As we say goodbye to Caroline and Seán – who head back into the winery to finish off the afternoon’s work – they recommend we drive up to taste the wines of the picture-perfect castle that is Château de Monbazillac. Architecturally a blend of medieval and renaissance styles, from its terrace it has a view over the city of Bergerac and the surrounding valley that just about equals that at Haut Garrigue. The wine from this estate is made by the Monbazillac Cellars Company which represents around 100 growers in the region; it offers flavours of rich apricot with a subtle lime tang on the finish.

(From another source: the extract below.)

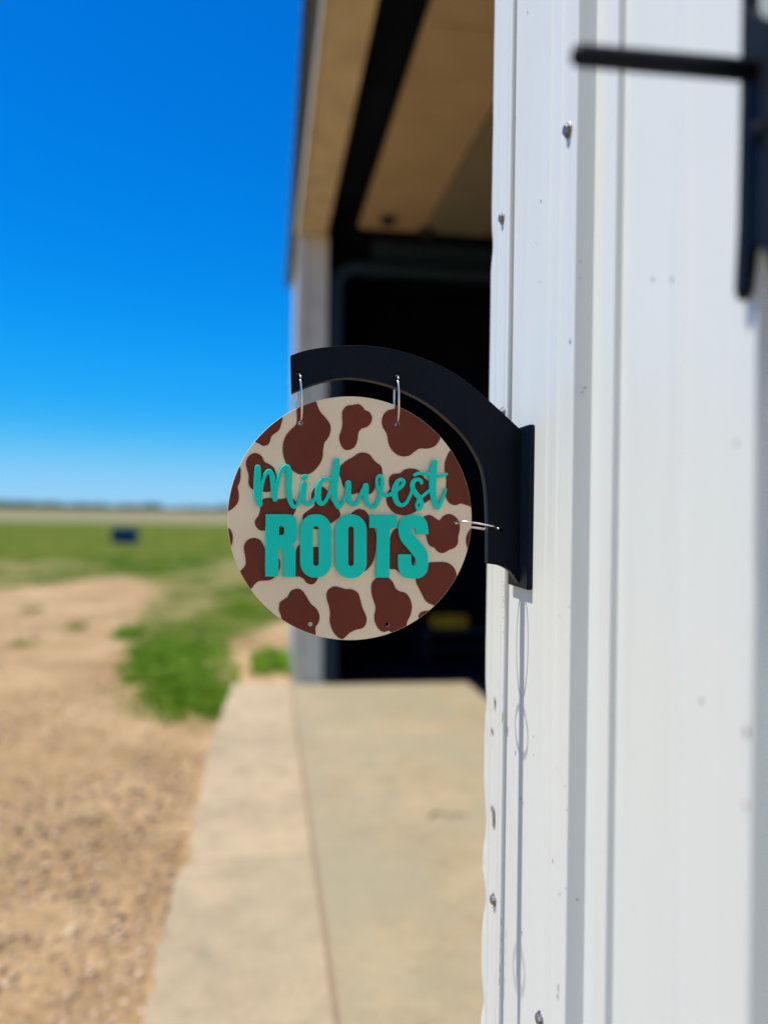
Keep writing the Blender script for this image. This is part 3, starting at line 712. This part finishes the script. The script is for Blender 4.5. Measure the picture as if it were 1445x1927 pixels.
# brush-script word: strokes (x, y, width) in zoomed pixels, united into one outline by a distance field
SA = lambda p: [(400+x/5.558, 720+y/5.558, w_/5.558) for x, y, w_ in p]
SB = lambda p: [(640+x/5.558, 720+y/5.558, w_/5.558) for x, y, w_ in p]
strokes = [
 SA([(474, 890, 62), (472, 970, 70), (468, 1080, 74), (474, 1180, 76), (495, 1268, 62)]),
 SA([(500, 1200, 40), (512, 1110, 36), (532, 1015, 38), (558, 955, 42), (590, 926, 46), (618, 960, 54), (632, 1030, 60), (640, 1120, 62), (655, 1218, 54)]),
 SA([(660, 1190, 38), (682, 1070, 36), (705, 975, 40), (738, 905, 46), (778, 882, 52), (800, 925, 62), (802, 1010, 66), (798, 1110, 66), (806, 1200, 62), (830, 1275, 48), (860, 1300, 40), (892, 1270, 36), (918, 1205, 34), (940, 1130, 32)]),
 SA([(960, 1068, 68), (954, 1110, 68), (948, 1180, 60), (958, 1240, 50), (990, 1272, 42), (1030, 1266, 38), (1062, 1225, 36), (1090, 1170, 34)]),
 SA([(962, 990, 58), (974, 990, 58)]),
 SA([(1235, 1015, 34), (1190, 1008, 38), (1150, 1022, 44), (1120, 1065, 54), (1105, 1130, 64), (1103, 1195, 66), (1118, 1248, 56), (1145, 1268, 44), (1180, 1240, 38), (1212, 1180, 38), (1245, 1100, 38)]),
 SA([(1300, 815, 60), (1296, 880, 74), (1284, 980, 78), (1274, 1080, 76), (1274, 1170, 68), (1288, 1245, 56), (1316, 1300, 46), (1345, 1288, 38), (1370, 1240, 36), (1395, 1170, 34), (1412, 1130, 30)]),
 SB([(85, 1052, 64), (84, 1110, 66), (86, 1180, 60), (105, 1245, 50), (140, 1276, 42), (172, 1268, 38), (200, 1225, 36), (220, 1160, 34), (240, 1110, 30)]),
 SB([(268, 1082, 64), (266, 1140, 66), (270, 1210, 58), (292, 1272, 48), (335, 1302, 42), (375, 1288, 42), (402, 1235, 42), (420, 1160, 44), (434, 1090, 44), (440, 1025, 42), (430, 985, 36), (410, 972, 32), (388, 1000, 32), (384, 1050, 34), (398, 1110, 38), (432, 1158, 38), (480, 1180, 36), (530, 1168, 38), (585, 1130, 40), (640, 1085, 42), (664, 1045, 40), (655, 1020, 38), (628, 1018, 42), (596, 1045, 50), (574, 1100, 62), (568, 1160, 66), (582, 1225, 58), (610, 1268, 48), (650, 1282, 42), (692, 1255, 36), (725, 1195, 34), (750, 1130, 32), (768, 1085, 32)]),
 SB([(850, 1048, 34), (842, 1022, 36), (806, 1012, 40), (772, 1030, 46), (754, 1070, 50), (762, 1115, 52), (792, 1160, 54), (824, 1200, 54), (846, 1245, 50), (850, 1290, 44), (826, 1324, 36), (800, 1300, 32), (806, 1255, 32), (838, 1205, 34), (885, 1168, 34), (935, 1125, 34)]),
 SB([(990, 832, 58), (978, 890, 74), (970, 960, 78), (966, 1040, 78), (968, 1120, 74), (978, 1200, 66), (998, 1268, 56), (1022, 1310, 42), (1048, 1265, 38), (1078, 1195, 36), (1102, 1118, 30)]),
 SB([(778, 968, 32), (808, 952, 34), (870, 950, 34), (950, 966, 36), (1040, 976, 34), (1112, 958, 30)]),
]
S4 = 4.0; x0, y0 = 470.0, 850.0; W_, H_ = int(385*S4), int(120*S4)
sdf = np.full((H_, W_), 1e3, np.float32)
for st in strokes:
    pts = cm(st, False, 10)
    for a, b in zip(pts[:-1], pts[1:]):
        ax, ay, ar = (a[0]-x0)*S4, (a[1]-y0)*S4, a[2]*S4/2; bx_, by_, br = (b[0]-x0)*S4, (b[1]-y0)*S4, b[2]*S4/2
        m_ = max(ar, br)+6
        i0, i1 = max(int(min(ax, bx_)-m_), 0), min(int(max(ax, bx_)+m_)+1, W_); j0, j1 = max(int(min(ay, by_)-m_), 0), min(int(max(ay, by_)+m_)+1, H_)
        gx, gy = np.meshgrid(np.arange(i0, i1), np.arange(j0, j1))
        dx, dy = bx_-ax, by_-ay; L2_ = dx*dx+dy*dy+1e-9
        t = np.clip(((gx-ax)*dx+(gy-ay)*dy)/L2_, 0, 1)
        dd_ = np.hypot(gx-ax-t*dx, gy-ay-t*dy)-(ar+(br-ar)*t)
        sdf[j0:j1, i0:i1] = np.minimum(sdf[j0:j1, i0:i1], dd_)
sdf = np.clip(sdf, -8, 8)
for _ in range(6):   # soften sharp inner corners
    sdf[1:-1, 1:-1] = (sdf[1:-1, 1:-1]*4+sdf[:-2, 1:-1]+sdf[2:, 1:-1]+sdf[1:-1, :-2]+sdf[1:-1, 2:])/8
def contours(f):
    s_ = f < 0; c = (s_[:-1, :-1]*1+s_[:-1, 1:]*2+s_[1:, 1:]*4+s_[1:, :-1]*8)
    nxt = {}
    def ep(e, j, i):
        if e == 0: a, b = f[j, i], f[j, i+1]; return ('h', j, i), (i+a/(a-b), j)
        if e == 1: a, b = f[j, i+1], f[j+1, i+1]; return ('v', j, i+1), (i+1, j+a/(a-b))
        if e == 2: a, b = f[j+1, i], f[j+1, i+1]; return ('h', j+1, i), (i+a/(a-b), j+1)
        a, b = f[j, i], f[j+1, i]; return ('v', j, i), (i, j+a/(a-b))
    T = {1: [(3, 0)], 2: [(0, 1)], 3: [(3, 1)], 4: [(1, 2)], 5: [(3, 0), (1, 2)], 6: [(0, 2)], 7: [(3, 2)], 8: [(2, 3)], 9: [(2, 0)], 10: [(0, 1), (2, 3)], 11: [(2, 1)], 12: [(1, 3)], 13: [(1, 0)], 14: [(0, 3)]}
    pos = {}
    for j, i in zip(*np.nonzero((c > 0) & (c < 15))):
        for a, b in T[int(c[j, i])]:
            ka, pa_ = ep(a, j, i); kb, pb_ = ep(b, j, i); pos[ka] = pa_; pos[kb] = pb_; nxt[ka] = kb
    out = []
    while nxt:
        k0 = next(iter(nxt)); k = k0; lp = []
        while k in nxt:
            lp.append(pos[k]); k = nxt.pop(k)
        if len(lp) > 20: out.append(lp)
    return out
loops = []
for lp in contours(sdf):
    a = np.array(lp, float); a = (np.roll(a, 1, 0)+a+np.roll(a, -1, 0))/3
    a = a[::3]; loops.append([(x0+p[0]/S4, y0+p[1]/S4) for p in a])
plate('script_word', loops, YL-.0002, LT, 1.1, M['teal'], sign)

# ------------------------------------------------------------------ BRACKET
br = empty('sign_bracket', (D-.006, YS, 1.5), 'black curved bracket screwed to the white wall, holding the round sign', 'bracket')
outer = cm([(547, 669), (568, 661.5), (592, 656), (615, 653), (639, 651), (682, 650), (729, 655), (783, 669), (826, 687), (865, 708.5), (901, 737), (945, 776.5), (981, 810)], False, 6)
bot = cm([(979, 1106), (976, 1098), (970, 1088), (962, 1077), (952, 1069.5), (940, 1064.5), (930, 1062.5), (919, 1061)], False, 5)
inner = cm([(918.5, 1061), (918.5, 1000), (917, 944), (913, 904), (903, 868), (878, 826), (847, 793), (803, 758), (745, 729), (694, 715), (643, 711), (592, 722), (549, 739)], False, 6)
arm = drop([tuple(p) for p in outer]+[tuple(p) for p in bot]+[tuple(p) for p in inner])
AH = [(562, 702), (747.5, 705), (942, 997)]
plate('arm', [arm]+[circ(x, y, 3.6, 20) for x, y in AH[:2]]+[circ(AH[2][0], AH[2][1], 3.0, 20)], YS, .0140, .7, M['black'], br)
pt, pb = onX(981, 803.5, D-.006).z, onX(981, 1107, D-.006).z
mb = MB(); mb.box(D-.0062, D-.0002, .765, .829, pb, pt, .0007); mb.build('mounting_plate', M['black'], br)
for zc in (pt-.018, pb+.022):
    mb = MB(); mb.tube([(D-.0060, .818, zc), (D-.0085, .818, zc), (D-.0092, .818, zc)], [.0045, .0045, .003], 16); mb.build('screw', M['screw'], br)

# ------------------------------------------------------------------ RINGS
def ring(h0, h1, label, tilt=0.0, r=.00105, squash=1.0):
    a = onY(h0[0], h0[1], YS); b = onY(h1[0], h1[1], YS)
    a.y = YS+.007; b.y = YD+.002
    c = (a+b)/2; u = (b-a); Rr = u.length/2*1.03; u.normalize()
    v = Vector((math.sin(tilt), -math.cos(tilt), 0)) if abs(u.z) > .7 else Vector((0, -1, math.sin(tilt)))
    v = (v-u*u.dot(v)).normalized()
    # split ring: the ends meet with a hair's gap
    n_ = u.cross(v); pts = []
    for k in range(80):
        t = 2*PI*.985*k/79+2.4
        pts.append(c+u*Rr*math.cos(t)+v*Rr*squash*math.sin(t)+n_*(k/79-.5)*.0008)
    mb = MB(); mb.tube(pts, r, 10)
    o = bpy.data.objects.new('split_ring', None)
    e = mb.build('split_ring', M['ring'], None, True)
    bpy.data.objects.remove(o)
    return tag(e, label, 'ring', 'steel split rings holding the sign on the bracket')
ring(AH[0], holes[0], 'silver ring nearest the free end of the black arm, at top left of sign', .10, squash=.72)
ring(AH[1], holes[1], 'silver ring under the middle of the black arch, at top of sign', -.04, squash=.78)
ring(AH[2], holes[2], 'silver ring lying sideways between right edge of sign and the bracket upright', .10, squash=.75)

# ------------------------------------------------------------------ WALL HOOK close to the camera
hk = empty('wall_hook', (D-.02, .372, 1.7), 'black iron hanger with a straight arm on the white wall, blurred at top right', 'hanger')
XH = D-.0175
def wallp(px, py): p = onX(px, py, XH-.006); return (p.y, p.z)
ol = [(1398, -240), (1394, 60), (1391, 250), (1387, 430), (1381, 545), (1386, 566), (1396, 548), (1403, 500), (1407, 472), (1416, 462), (1428, 462), (1440, 476), (1452, 510), (1480, 560), (1520, 560), (1520, 60), (1475, 36), (1440, 38), (1415, 30), (1407, 12), (1406, -60), (1406, -240)]
import bmesh
bm = bmesh.new(); vv = [bm.verts.new((XH-.006, *wallp(x, y))) for x, y in ol]; f = bm.faces.new(vv)
ex = bmesh.ops.extrude_face_region(bm, geom=[f]); vs_ = [e for e in ex['geom'] if isinstance(e, bmesh.types.BMVert)]
bmesh.ops.translate(bm, verts=vs_, vec=(.006, 0, 0)); bmesh.ops.recalc_face_normals(bm, faces=bm.faces)
bmesh.ops.triangulate(bm, faces=[f_ for f_ in bm.faces if len(f_.verts) > 4])
me = bpy.data.meshes.new('back_strap'); bm.to_mesh(me); bm.free(); link('back_strap', me, M['hook'], hk)
tip = onY(1086, 104, .372); base = Vector((XH-.004, .372, tip.z+.002))
mb = MB(); dv = (tip-base)
mb.tube([base, base+dv*.5, tip-dv.normalized()*.002, tip, tip+dv.normalized()*.0025, tip+dv.normalized()*.0035], [.0058, .0057, .0056, .0053, .0036, .001], 16)
mb.build('arm', M['hook'], hk, True)
mb = MB(); zc = wallp(1425, 250)
mb.tube([(XH-.0055, zc[0], zc[1]), (XH-.009, zc[0], zc[1]), (XH-.010, zc[0], zc[1])], [.005, .005, .003], 14); mb.build('screw', M['hook'], hk)

# ------------------------------------------------------------------ wear: paint chips and scuffs on the wall and trim, a crack in the floor
chipm = simple('bare_rusty_steel', (.07, .06, .055), .7, .2, var=.5, vs_=300)
def patch(mb, c, u, v, wu, wv, n=9):
    ph = random.uniform(0, 6); pts_ = []
    for k in range(n):
        a = 2*PI*k/n; rr = .55+.45*random.random()
        pts_.append(c+u*(wu*math.cos(a)*rr)+v*(wv*math.sin(a)*rr))
    mb.add([c]+pts_, [(0, k+1, (k+1) % n+1) for k in range(n)])
EY, EZ, EX = Vector((0, 1, 0)), Vector((0, 0, 1)), Vector((1, 0, 0))
mb = MB()
for px, py, h, hp in [(947, y, .0056, random.uniform(2, 7)) for y in (1095, 1103, 1112, 1124, 1131, 1143, 1152, 1163, 1178, 1190)]+[(946, 1310, .0056, 4), (945, 1345, .0056, 9), (945, 1352, .0056, 5),
        (943, 1735, .0056, 10), (942, 1765, .0056, 14), (941, 1790, .0056, 10), (940, 1822, .0056, 13), (939, 1846, .0056, 16), (1003, 1386, .0004, 3), (1003, 1420, .0004, 2), (969, 1416, .0004, 7), (979, 1503, .0004, 4), (983, 1510, .0004, 2),
        (1015, 1506, .0004, 3), (1010, 1516, .0004, 1.5), (1017, 378, .0004, 3), (1008, 458, .0004, 3), (1015, 530, .0004, 2.5), (981, 1755, .0004, 4), (1049, 1858, .017, 8), (1048, 1874, .017, 6), (1039, 1620, .0004, 3),
        (1052, 1682, .017, 3), (992, 23, .0004, 3), (970, 222, .0004, 2), (1033, 125, .0004, 3), (1227, 525, .0004, 4), (1263, 526, .0004, 6), (1318, 1318, .0004, 5), (1403, 1375, .017, 9)]:
    c = onX(px, py, D-h-.0003); patch(mb, c, EY, EZ, .0011*random.uniform(.6, 1.3), hp*.82/1447*random.uniform(.8, 1.1))
for px, py, wx, wz, sl_ in ((1091, 492, 1.2, 5, .6), (1092, 523, 1, 2, 0), (1096, 738, 3, 2, .5), (1100, 730, 1.5, 3, 0), (1066, 1524, 1.3, 1.6, 0), (1064, 1672, 1.5, 1.5, 0), (1086, 1693, 2, 2, 0), (1071, 1142, 1.2, 2, 0)):
    c = onY(px, py, .6240); u = (EX+EZ*sl_).normalized(); v = (EZ+EX*sl_).normalized()
    patch(mb, c, u, v, wx*.66/1447, wz*.66/1447)
mb.build('paint_chips', chipm, bld)['kind'] = 'stuff'
mb = MB()
for px, py, w_, h_ in ((927, 1538, .006, .014), (925, 1375, .004, .005), (930, 1322, .003, .010), (945, 1350, .002, .010), (924, 1520, .003, .006)):
    c = onX(px, py, D-.0068); patch(mb, c, EY, EZ, w_, h_, 11)
mb.build('dirt_smudges', simple('brown_dirt', (.26, .22, .17), .9, var=.5, vs_=260), bld)['kind'] = 'stuff'
mb = MB(); pc = [(808, 1541), (822, 1527), (836, 1533), (850, 1537), (866, 1531), (877, 1535)]
for (xa, ya), (xb, yb) in zip(pc[:-1], pc[1:]):
    a, b = onZ(xa, ya, .0015), onZ(xb, yb, .0015); n_ = (b-a).cross(EZ).normalized()*.014*random.uniform(.5, 1.2)
    mb.add([a-n_*.5, b-n_, b+n_, a+n_*.5], [(0, 1, 2, 3)])
o = mb.build('crack', simple('crack_dirt', (.12, .095, .065), .95), bpy.data.objects['floor'])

Slightly chilled, it makes a great pairing with a rustic local pâté or duck rillettes.

Heading further out from the city, we make one final stop of the day – to Pascal Cuisset at Château des Eyssards. There can’t be many winemakers in France who make better company than Cuisset. His comfortable frame serves to emphasise that he embraces every aspect of the good life offered by south-west France, and is just as likely to serenade you as he is to offer a tasting of his excellent Adagio des Eyssards (a largely merlot-based wine, that we taste later over a dinner of roasted duck breast at local Bergerac restaurant Le Repaire de Savinien), or his crisp sauvignon blanc, which has a floral nose from its touch of muscadelle. Cuisset plays the French horn in a band of local winemakers called – what else? – In Vino Veritas. His philosophy on wine, and on life, is clear. ‘I believe that wine should be above all about pleasure, I am happiest when I know that my bottles are going to be opened immediately, and shared with friends.’ But today Cuisset is focusing on neither wine nor music. He is preparing for an early-morning forage for cèpe mushrooms – a creamy-yellow variety that has a strong meaty flavour and firm texture, and is almost as prized as the truffle on the best menus of Bergerac; it’s often used in sauces or sliced over duck and beef.

A wonderful starter often found on menus at this time of year, he tells us, is pan-fried cèpes with garlic and parsley, ‘very simple and utterly delicious’, or a cèpe omlette served with a crisp green salad. After explaining the best way to prepare a mushroom (‘scrape away the underside because it will become too moist during the cooking process, and keep them dry at all times – they are best stored in a cool dark cupboard rather than a fridge’) he sends us on our way clutching a few bottles of his wine. We leave with the impression that he would be fully in agreement with François Bonetti’s assessment of Bergerac – that it is Nature rather than man that reigns here.